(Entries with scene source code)
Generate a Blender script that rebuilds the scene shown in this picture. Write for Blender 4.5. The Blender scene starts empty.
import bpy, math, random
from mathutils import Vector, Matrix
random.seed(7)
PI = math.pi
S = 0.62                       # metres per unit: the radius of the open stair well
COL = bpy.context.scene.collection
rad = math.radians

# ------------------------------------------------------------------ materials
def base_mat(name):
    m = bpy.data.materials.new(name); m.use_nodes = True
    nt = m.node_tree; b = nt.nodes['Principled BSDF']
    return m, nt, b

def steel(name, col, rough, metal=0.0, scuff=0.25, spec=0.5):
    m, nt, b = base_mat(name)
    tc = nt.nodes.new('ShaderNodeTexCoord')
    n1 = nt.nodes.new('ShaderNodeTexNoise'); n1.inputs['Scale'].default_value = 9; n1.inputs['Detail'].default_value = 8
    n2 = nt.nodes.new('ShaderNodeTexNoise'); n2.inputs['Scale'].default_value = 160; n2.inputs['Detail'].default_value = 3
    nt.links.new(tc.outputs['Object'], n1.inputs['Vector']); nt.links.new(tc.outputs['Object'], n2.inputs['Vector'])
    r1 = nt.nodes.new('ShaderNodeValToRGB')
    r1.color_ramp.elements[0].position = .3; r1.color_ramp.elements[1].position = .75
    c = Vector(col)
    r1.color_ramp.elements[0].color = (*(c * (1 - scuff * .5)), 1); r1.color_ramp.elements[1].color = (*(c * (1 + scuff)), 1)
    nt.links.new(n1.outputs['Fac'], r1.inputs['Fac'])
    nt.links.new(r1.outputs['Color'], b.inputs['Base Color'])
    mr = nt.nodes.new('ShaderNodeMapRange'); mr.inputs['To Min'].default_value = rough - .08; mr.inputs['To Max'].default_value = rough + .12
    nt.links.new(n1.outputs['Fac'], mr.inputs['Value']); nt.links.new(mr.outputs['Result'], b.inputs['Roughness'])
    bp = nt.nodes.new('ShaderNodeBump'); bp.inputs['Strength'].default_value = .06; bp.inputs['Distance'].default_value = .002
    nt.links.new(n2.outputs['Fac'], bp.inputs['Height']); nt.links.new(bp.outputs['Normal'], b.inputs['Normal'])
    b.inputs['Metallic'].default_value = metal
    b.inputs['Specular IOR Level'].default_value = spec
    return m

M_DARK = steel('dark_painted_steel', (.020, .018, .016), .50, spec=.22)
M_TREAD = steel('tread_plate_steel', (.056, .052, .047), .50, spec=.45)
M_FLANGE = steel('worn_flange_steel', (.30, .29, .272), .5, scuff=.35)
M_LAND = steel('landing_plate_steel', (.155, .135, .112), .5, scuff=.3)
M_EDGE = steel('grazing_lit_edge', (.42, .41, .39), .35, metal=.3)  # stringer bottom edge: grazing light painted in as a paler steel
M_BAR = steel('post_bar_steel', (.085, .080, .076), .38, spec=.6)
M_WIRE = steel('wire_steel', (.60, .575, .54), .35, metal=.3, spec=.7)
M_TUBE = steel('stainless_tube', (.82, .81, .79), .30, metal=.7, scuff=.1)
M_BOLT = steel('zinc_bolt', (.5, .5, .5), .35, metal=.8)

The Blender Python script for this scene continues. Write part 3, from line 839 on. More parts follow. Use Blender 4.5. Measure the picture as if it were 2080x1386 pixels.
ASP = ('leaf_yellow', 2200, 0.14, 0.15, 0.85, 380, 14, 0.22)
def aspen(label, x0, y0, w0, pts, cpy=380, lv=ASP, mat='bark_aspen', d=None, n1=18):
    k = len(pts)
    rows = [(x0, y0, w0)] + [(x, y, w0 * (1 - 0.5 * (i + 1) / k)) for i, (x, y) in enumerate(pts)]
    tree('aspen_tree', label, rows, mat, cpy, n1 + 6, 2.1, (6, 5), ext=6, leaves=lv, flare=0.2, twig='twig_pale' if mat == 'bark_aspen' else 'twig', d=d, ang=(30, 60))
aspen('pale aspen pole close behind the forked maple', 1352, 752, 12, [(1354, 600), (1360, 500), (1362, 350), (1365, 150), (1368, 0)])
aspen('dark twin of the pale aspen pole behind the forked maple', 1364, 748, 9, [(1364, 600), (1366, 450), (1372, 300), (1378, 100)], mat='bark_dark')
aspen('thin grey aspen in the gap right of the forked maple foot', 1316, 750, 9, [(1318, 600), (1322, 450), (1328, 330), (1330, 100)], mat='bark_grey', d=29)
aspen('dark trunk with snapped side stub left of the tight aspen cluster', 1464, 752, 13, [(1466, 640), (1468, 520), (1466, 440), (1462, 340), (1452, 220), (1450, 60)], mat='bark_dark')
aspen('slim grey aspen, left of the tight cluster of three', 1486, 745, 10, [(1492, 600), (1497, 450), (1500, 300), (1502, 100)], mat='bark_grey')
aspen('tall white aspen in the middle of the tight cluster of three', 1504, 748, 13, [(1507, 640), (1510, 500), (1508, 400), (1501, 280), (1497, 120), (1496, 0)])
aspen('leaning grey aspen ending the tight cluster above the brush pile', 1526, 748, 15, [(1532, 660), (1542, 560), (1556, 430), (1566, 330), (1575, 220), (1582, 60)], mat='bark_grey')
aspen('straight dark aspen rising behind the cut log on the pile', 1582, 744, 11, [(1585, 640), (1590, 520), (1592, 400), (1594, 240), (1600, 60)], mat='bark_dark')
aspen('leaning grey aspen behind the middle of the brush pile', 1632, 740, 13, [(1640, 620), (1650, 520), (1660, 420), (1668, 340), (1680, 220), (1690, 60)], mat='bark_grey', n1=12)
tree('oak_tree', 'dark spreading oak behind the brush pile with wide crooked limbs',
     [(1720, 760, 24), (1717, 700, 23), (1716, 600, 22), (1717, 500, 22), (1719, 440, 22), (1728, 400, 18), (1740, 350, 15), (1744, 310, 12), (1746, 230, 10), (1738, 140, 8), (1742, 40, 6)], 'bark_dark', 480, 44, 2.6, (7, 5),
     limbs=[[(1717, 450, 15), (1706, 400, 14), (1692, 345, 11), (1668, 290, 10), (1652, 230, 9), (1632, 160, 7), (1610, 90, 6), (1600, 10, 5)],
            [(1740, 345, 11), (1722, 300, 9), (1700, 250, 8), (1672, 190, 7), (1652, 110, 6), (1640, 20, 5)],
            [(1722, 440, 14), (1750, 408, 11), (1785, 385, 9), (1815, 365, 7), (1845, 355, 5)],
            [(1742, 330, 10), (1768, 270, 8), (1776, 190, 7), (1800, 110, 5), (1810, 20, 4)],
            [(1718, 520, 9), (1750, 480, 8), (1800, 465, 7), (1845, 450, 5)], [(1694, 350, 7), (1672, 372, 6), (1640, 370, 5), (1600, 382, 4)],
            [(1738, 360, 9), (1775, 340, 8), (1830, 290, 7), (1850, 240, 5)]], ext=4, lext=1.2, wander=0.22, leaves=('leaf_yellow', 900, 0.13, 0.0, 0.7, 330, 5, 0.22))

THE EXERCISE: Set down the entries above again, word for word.

FINAL RESULT:
Generate a Blender script that rebuilds the scene shown in this picture. Write for Blender 4.5. The Blender scene starts empty.
import bpy, math, random
from mathutils import Vector, Matrix
random.seed(7)
PI = math.pi
S = 0.62                       # metres per unit: the radius of the open stair well
COL = bpy.context.scene.collection
rad = math.radians

# ------------------------------------------------------------------ materials
def base_mat(name):
    m = bpy.data.materials.new(name); m.use_nodes = True
    nt = m.node_tree; b = nt.nodes['Principled BSDF']
    return m, nt, b

def steel(name, col, rough, metal=0.0, scuff=0.25, spec=0.5):
    m, nt, b = base_mat(name)
    tc = nt.nodes.new('ShaderNodeTexCoord')
    n1 = nt.nodes.new('ShaderNodeTexNoise'); n1.inputs['Scale'].default_value = 9; n1.inputs['Detail'].default_value = 8
    n2 = nt.nodes.new('ShaderNodeTexNoise'); n2.inputs['Scale'].default_value = 160; n2.inputs['Detail'].default_value = 3
    nt.links.new(tc.outputs['Object'], n1.inputs['Vector']); nt.links.new(tc.outputs['Object'], n2.inputs['Vector'])
    r1 = nt.nodes.new('ShaderNodeValToRGB')
    r1.color_ramp.elements[0].position = .3; r1.color_ramp.elements[1].position = .75
    c = Vector(col)
    r1.color_ramp.elements[0].color = (*(c * (1 - scuff * .5)), 1); r1.color_ramp.elements[1].color = (*(c * (1 + scuff)), 1)
    nt.links.new(n1.outputs['Fac'], r1.inputs['Fac'])
    nt.links.new(r1.outputs['Color'], b.inputs['Base Color'])
    mr = nt.nodes.new('ShaderNodeMapRange'); mr.inputs['To Min'].default_value = rough - .08; mr.inputs['To Max'].default_value = rough + .12
    nt.links.new(n1.outputs['Fac'], mr.inputs['Value']); nt.links.new(mr.outputs['Result'], b.inputs['Roughness'])
    bp = nt.nodes.new('ShaderNodeBump'); bp.inputs['Strength'].default_value = .06; bp.inputs['Distance'].default_value = .002
    nt.links.new(n2.outputs['Fac'], bp.inputs['Height']); nt.links.new(bp.outputs['Normal'], b.inputs['Normal'])
    b.inputs['Metallic'].default_value = metal
    b.inputs['Specular IOR Level'].default_value = spec
    return m

M_DARK = steel('dark_painted_steel', (.020, .018, .016), .50, spec=.22)
M_TREAD = steel('tread_plate_steel', (.056, .052, .047), .50, spec=.45)
M_FLANGE = steel('worn_flange_steel', (.30, .29, .272), .5, scuff=.35)
M_LAND = steel('landing_plate_steel', (.155, .135, .112), .5, scuff=.3)
M_EDGE = steel('grazing_lit_edge', (.42, .41, .39), .35, metal=.3)  # stringer bottom edge: grazing light painted in as a paler steel
M_BAR = steel('post_bar_steel', (.085, .080, .076), .38, spec=.6)
M_WIRE = steel('wire_steel', (.60, .575, .54), .35, metal=.3, spec=.7)
M_TUBE = steel('stainless_tube', (.82, .81, .79), .30, metal=.7, scuff=.1)
M_BOLT = steel('zinc_bolt', (.5, .5, .5), .35, metal=.8)

The Blender Python script for this scene continues. Write part 3, from line 839 on. More parts follow. Use Blender 4.5. Measure the picture as if it were 2080x1386 pixels.
ASP = ('leaf_yellow', 2200, 0.14, 0.15, 0.85, 380, 14, 0.22)
def aspen(label, x0, y0, w0, pts, cpy=380, lv=ASP, mat='bark_aspen', d=None, n1=18):
    k = len(pts)
    rows = [(x0, y0, w0)] + [(x, y, w0 * (1 - 0.5 * (i + 1) / k)) for i, (x, y) in enumerate(pts)]
    tree('aspen_tree', label, rows, mat, cpy, n1 + 6, 2.1, (6, 5), ext=6, leaves=lv, flare=0.2, twig='twig_pale' if mat == 'bark_aspen' else 'twig', d=d, ang=(30, 60))
aspen('pale aspen pole close behind the forked maple', 1352, 752, 12, [(1354, 600), (1360, 500), (1362, 350), (1365, 150), (1368, 0)])
aspen('dark twin of the pale aspen pole behind the forked maple', 1364, 748, 9, [(1364, 600), (1366, 450), (1372, 300), (1378, 100)], mat='bark_dark')
aspen('thin grey aspen in the gap right of the forked maple foot', 1316, 750, 9, [(1318, 600), (1322, 450), (1328, 330), (1330, 100)], mat='bark_grey', d=29)
aspen('dark trunk with snapped side stub left of the tight aspen cluster', 1464, 752, 13, [(1466, 640), (1468, 520), (1466, 440), (1462, 340), (1452, 220), (1450, 60)], mat='bark_dark')
aspen('slim grey aspen, left of the tight cluster of three', 1486, 745, 10, [(1492, 600), (1497, 450), (1500, 300), (1502, 100)], mat='bark_grey')
aspen('tall white aspen in the middle of the tight cluster of three', 1504, 748, 13, [(1507, 640), (1510, 500), (1508, 400), (1501, 280), (1497, 120), (1496, 0)])
aspen('leaning grey aspen ending the tight cluster above the brush pile', 1526, 748, 15, [(1532, 660), (1542, 560), (1556, 430), (1566, 330), (1575, 220), (1582, 60)], mat='bark_grey')
aspen('straight dark aspen rising behind the cut log on the pile', 1582, 744, 11, [(1585, 640), (1590, 520), (1592, 400), (1594, 240), (1600, 60)], mat='bark_dark')
aspen('leaning grey aspen behind the middle of the brush pile', 1632, 740, 13, [(1640, 620), (1650, 520), (1660, 420), (1668, 340), (1680, 220), (1690, 60)], mat='bark_grey', n1=12)
tree('oak_tree', 'dark spreading oak behind the brush pile with wide crooked limbs',
     [(1720, 760, 24), (1717, 700, 23), (1716, 600, 22), (1717, 500, 22), (1719, 440, 22), (1728, 400, 18), (1740, 350, 15), (1744, 310, 12), (1746, 230, 10), (1738, 140, 8), (1742, 40, 6)], 'bark_dark', 480, 44, 2.6, (7, 5),
     limbs=[[(1717, 450, 15), (1706, 400, 14), (1692, 345, 11), (1668, 290, 10), (1652, 230, 9), (1632, 160, 7), (1610, 90, 6), (1600, 10, 5)],
            [(1740, 345, 11), (1722, 300, 9), (1700, 250, 8), (1672, 190, 7), (1652, 110, 6), (1640, 20, 5)],
            [(1722, 440, 14), (1750, 408, 11), (1785, 385, 9), (1815, 365, 7), (1845, 355, 5)],
            [(1742, 330, 10), (1768, 270, 8), (1776, 190, 7), (1800, 110, 5), (1810, 20, 4)],
            [(1718, 520, 9), (1750, 480, 8), (1800, 465, 7), (1845, 450, 5)], [(1694, 350, 7), (1672, 372, 6), (1640, 370, 5), (1600, 382, 4)],
            [(1738, 360, 9), (1775, 340, 8), (1830, 290, 7), (1850, 240, 5)]], ext=4, lext=1.2, wander=0.22, leaves=('leaf_yellow', 900, 0.13, 0.0, 0.7, 330, 5, 0.22))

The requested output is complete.